Der grundlegende Gedanke der Medien, Informationen über Ereignisse weiter zu verbreiten als Augen sie sehen und Ohren sie hören können, ist ein revolutionärer. Sie erweitert die menschliche Wahrnehmung um ein weiteres soziales Sinnesorgan, dass auch den Blick in weit entfernte, physisch nur schwer oder gar nicht erreichbare Sphären ermöglicht. Von Beginn an waren Medien Teil der gesellschaftlichen Kooperation und Information. Bereits vor der Entwicklung und Verbreitung der Drucktechnik war die Informationsweitergabe über Boten, Volkslieder oder Barden ein zentrales Mittel, wie sich Menschen über die Geschehnisse in der Welt, die nicht direkt dem Zugriff der eigenen Sinnesorgane unterlagen, informiert haben.
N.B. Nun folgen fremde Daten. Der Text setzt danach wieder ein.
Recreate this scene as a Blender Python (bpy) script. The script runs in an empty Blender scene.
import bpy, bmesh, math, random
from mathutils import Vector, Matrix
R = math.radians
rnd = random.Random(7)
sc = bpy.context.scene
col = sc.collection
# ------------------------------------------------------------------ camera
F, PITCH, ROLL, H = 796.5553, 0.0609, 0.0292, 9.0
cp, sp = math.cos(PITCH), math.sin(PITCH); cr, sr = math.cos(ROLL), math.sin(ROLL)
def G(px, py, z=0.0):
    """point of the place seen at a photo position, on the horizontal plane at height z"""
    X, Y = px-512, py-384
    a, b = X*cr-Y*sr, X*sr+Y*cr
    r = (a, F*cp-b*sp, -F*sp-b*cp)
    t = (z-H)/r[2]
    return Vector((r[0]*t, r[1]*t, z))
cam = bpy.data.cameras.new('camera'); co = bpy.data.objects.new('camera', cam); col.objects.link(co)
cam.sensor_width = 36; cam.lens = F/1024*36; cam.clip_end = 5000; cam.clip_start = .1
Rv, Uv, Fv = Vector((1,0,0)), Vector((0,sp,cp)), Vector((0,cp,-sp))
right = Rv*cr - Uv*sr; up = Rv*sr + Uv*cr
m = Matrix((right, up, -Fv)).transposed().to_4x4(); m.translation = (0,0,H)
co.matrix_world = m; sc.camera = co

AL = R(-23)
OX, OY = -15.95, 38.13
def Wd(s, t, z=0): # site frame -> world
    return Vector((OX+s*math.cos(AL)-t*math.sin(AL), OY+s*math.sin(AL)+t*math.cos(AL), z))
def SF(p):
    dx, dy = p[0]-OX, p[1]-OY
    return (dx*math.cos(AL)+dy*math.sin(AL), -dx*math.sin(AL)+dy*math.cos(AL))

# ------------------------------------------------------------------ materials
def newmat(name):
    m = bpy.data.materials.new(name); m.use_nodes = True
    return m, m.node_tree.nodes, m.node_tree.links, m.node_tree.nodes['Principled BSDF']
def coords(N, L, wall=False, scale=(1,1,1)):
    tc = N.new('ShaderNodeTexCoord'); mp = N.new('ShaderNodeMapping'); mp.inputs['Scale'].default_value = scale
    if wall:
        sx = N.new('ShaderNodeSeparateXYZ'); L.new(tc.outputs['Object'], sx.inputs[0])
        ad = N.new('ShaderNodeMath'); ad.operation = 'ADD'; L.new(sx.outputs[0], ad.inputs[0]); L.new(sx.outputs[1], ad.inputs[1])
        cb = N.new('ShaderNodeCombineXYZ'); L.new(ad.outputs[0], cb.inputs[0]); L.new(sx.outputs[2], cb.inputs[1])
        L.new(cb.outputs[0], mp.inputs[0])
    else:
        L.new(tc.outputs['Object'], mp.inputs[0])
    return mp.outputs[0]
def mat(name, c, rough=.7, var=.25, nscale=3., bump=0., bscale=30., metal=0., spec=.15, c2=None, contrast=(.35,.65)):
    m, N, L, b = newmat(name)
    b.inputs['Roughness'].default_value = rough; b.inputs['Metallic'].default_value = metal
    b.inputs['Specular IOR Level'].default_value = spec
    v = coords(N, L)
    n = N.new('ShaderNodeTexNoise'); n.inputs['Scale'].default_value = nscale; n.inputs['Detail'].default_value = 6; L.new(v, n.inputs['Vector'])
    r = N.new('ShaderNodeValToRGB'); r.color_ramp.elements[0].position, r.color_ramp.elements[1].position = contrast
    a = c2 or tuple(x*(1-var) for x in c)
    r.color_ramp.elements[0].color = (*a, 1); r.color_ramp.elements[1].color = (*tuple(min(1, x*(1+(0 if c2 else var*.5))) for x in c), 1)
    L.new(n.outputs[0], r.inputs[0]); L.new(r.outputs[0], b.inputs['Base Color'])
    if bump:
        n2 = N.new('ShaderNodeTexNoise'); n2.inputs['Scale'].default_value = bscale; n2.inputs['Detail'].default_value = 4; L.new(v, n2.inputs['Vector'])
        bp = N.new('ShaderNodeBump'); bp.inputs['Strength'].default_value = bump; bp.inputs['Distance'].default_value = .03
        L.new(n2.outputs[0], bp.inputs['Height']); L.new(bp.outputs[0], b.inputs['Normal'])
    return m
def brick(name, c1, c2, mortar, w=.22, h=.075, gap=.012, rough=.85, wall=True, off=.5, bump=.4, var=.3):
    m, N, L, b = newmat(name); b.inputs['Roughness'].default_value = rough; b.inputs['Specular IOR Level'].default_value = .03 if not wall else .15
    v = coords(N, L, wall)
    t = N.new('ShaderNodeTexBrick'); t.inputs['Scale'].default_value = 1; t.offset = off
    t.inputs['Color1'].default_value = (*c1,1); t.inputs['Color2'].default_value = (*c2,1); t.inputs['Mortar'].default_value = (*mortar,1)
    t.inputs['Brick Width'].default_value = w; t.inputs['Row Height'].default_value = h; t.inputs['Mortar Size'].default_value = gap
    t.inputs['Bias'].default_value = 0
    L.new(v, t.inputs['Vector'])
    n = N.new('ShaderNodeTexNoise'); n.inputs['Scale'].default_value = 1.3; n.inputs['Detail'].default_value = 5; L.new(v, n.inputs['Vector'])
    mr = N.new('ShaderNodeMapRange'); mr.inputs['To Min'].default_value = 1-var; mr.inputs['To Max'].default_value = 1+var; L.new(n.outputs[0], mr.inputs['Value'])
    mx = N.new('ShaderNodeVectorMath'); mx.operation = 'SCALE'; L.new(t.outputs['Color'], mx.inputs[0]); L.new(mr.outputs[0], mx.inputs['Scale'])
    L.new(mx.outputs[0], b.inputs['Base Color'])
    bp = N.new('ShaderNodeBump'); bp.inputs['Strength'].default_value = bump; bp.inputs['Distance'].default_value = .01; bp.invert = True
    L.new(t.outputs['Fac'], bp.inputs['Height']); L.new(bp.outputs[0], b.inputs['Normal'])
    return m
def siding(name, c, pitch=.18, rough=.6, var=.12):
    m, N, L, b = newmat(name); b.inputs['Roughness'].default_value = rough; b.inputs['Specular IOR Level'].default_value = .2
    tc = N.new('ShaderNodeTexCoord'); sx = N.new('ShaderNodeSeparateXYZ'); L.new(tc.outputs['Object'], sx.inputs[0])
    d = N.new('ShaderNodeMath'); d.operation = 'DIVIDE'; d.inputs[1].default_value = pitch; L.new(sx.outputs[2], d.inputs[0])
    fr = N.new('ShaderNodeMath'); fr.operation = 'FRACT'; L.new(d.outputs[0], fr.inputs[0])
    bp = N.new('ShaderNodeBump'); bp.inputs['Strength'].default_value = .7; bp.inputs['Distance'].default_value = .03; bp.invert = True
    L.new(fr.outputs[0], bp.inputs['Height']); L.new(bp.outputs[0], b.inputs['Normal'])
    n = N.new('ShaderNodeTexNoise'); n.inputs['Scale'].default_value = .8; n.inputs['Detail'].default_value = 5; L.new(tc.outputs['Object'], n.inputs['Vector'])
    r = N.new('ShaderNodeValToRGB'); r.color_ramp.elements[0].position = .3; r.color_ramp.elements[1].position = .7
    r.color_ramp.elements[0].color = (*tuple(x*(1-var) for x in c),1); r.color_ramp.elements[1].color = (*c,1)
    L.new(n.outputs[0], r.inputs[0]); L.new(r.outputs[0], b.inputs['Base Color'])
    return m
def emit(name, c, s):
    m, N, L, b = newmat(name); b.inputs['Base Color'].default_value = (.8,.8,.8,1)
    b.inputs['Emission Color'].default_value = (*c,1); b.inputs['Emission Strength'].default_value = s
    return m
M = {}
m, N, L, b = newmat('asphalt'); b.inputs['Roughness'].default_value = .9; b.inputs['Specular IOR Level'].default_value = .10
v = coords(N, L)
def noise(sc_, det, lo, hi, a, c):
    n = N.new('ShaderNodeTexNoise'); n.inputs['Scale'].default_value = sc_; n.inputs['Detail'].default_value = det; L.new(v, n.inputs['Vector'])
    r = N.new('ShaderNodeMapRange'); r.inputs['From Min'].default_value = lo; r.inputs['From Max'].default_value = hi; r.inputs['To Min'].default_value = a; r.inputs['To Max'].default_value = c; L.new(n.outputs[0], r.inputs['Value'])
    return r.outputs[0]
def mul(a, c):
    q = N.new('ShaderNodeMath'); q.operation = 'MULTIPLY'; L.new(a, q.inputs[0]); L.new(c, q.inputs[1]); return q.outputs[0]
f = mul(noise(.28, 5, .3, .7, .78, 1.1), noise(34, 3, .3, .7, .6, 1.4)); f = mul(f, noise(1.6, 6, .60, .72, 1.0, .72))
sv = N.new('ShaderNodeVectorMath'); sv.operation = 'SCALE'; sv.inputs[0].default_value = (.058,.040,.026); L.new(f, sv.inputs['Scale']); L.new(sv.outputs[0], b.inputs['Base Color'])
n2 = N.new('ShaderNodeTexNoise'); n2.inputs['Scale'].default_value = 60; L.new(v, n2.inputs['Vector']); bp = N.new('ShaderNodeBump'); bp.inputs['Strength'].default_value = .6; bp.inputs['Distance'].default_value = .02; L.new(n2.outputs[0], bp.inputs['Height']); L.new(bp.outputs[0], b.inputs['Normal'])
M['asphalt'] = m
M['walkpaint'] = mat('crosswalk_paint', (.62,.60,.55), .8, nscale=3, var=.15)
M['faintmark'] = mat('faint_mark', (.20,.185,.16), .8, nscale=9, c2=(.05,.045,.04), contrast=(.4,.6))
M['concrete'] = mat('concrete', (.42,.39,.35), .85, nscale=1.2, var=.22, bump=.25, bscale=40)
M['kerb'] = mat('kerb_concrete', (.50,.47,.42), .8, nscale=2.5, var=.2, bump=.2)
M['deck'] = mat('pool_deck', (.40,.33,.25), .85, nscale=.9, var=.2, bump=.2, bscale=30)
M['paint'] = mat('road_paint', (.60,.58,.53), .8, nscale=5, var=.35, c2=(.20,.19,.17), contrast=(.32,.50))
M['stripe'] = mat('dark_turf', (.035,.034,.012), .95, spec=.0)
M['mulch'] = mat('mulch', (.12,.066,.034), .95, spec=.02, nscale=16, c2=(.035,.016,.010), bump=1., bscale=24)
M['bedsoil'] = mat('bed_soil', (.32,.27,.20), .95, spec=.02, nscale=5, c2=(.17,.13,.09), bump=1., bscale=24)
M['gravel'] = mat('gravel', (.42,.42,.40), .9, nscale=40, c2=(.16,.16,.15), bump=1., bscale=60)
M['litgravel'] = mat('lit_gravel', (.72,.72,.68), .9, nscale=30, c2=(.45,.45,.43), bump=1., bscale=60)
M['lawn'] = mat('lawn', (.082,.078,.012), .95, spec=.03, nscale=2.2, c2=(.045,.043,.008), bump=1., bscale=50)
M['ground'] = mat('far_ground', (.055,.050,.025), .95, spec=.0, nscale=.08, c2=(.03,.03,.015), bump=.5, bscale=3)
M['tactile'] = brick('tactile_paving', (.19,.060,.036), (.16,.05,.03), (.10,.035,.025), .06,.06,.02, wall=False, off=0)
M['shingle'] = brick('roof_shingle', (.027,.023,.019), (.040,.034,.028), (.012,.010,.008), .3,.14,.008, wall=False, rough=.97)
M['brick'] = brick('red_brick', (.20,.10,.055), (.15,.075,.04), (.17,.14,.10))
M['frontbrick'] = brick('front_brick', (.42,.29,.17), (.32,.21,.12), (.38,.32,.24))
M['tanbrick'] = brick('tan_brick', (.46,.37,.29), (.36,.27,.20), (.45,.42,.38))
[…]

Der Buchdruck demokratisierte die Informationsweitergabe ungemein. Keine 100 Jahre nach der Entwicklung des modernen Drucks durch Gutenberg in den 1440er Jahren, erfassten in den 1520er Jahren soziale und weltanschauliche Unruhen Deutschland wie selten zuvor. Angetrieben dabei vor allem durch die Verbindung von wandernden Predigern, aber eben auch durch zehntausendfach gedruckte und verbreitete Brand- und Wutschriften, die zum Sturz der Pfaffen und für das Ende der Unterdrückung der Bauern aufriefen. Zehntausende erhoben sich gegen Fürsten und Könige, Jahrhunderte der Ausbeutung gerechtfertigt durch religiöse Doktrin wurden in weiten Teilen Deutschlands hinweggefegt und konnten nur durch den Einsatz brutaler Gewalt und einer noch größeren Anstrengung im Zuge eines ideologischen Gegenangriffs wieder aufgerichtet werden.
Dem unkontrollierten Informationsfluss durch Drucktechnik, dem Aufrührerischen und evolutionären Potential setzten Kirchen, wie Könige ab da eine Strenge Zensur entgegen, die die Verbreitung oppositioneller Schriften aber nie absolut unterbinden konnte. Eine Entwicklung, die gerade in revolutionären Zeiten, wie der der Revolutionen in Frankreich, später der gescheiterten Revolution 1848 in Deutschland, aber auch danach noch vielfach zum Tragen kamen. Auch der Widerstand gegen den Nationalsozialismus in Deutschland stützte sich, wo es nicht um den direkten Kampf gegen die Faschisten, oder die praktische Hilfe für von ihnen Verfolgte ging, auf die Verbreitung illegaler Schriften und Flugblätter, für die dutzende wenn nicht hunderte Widerständler*innen mit ihrem Leben bezahlten.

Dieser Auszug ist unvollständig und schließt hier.